How to pass std::map as a default constructor parameter

The correct expression for VAL is std::map<std::string, std::string>(). I think that looks long and ugly, so I'd probably add a public typedef member to the class:

class Foo {
public:
  typedef std::map<std::string, std::string> map_type;
  Foo( int arg1, int arg2, const map_type = map_type() );
  // ...
};

And by the way, did you mean for the last constructor argument to be a reference? const map_type& is probably better than just const map_type.

You create a value-initialized temporary. For example:

Foo::Foo(int arg1,
         int arg2,
         const std::map<std::string, std::string>& the_map =
             std::map<std::string, std::string>())
{
}

(A typedef might help to make this more readable in your code)
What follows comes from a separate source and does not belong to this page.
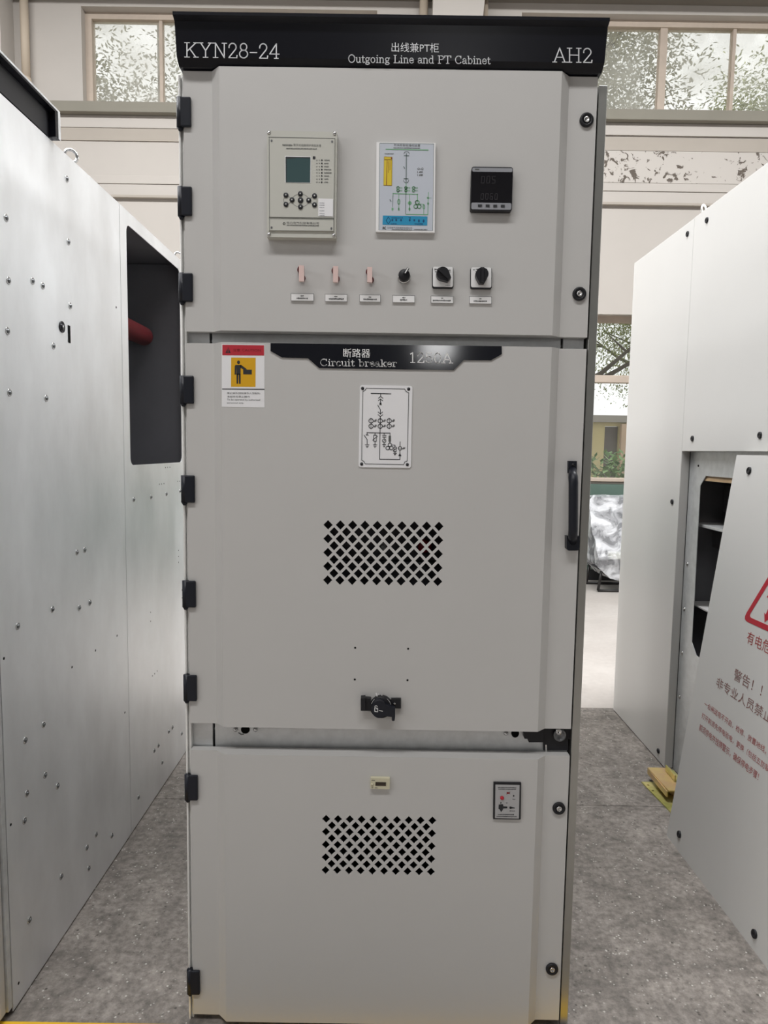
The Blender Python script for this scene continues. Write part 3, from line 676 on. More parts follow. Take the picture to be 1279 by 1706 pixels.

Since C++11 you can use aggregate initialization:

void foo(std::map<std::string, std::string> myMap = {});

Example:

#include <iostream>
#include <map>
#include <string>

void foo(std::map<std::string, std::string> myMap = {})
{
    for(auto it = std::cbegin(myMap); it != std::cend(myMap); ++it)
        std::cout << it->first << " : " << it->second << '\n';
}

int main(int, char*[])
{
    const std::map<std::string, std::string> animalKids = {
        { "antelope", "calf" }, { "ant", "antling" },
        { "baboon", "infant" }, { "bear", "cub" },
        { "bee", "larva" }, { "cat", "kitten" }
    };

    foo();
    foo(animalKids);

    return 0;
}

You can play around with this example at Godbolt.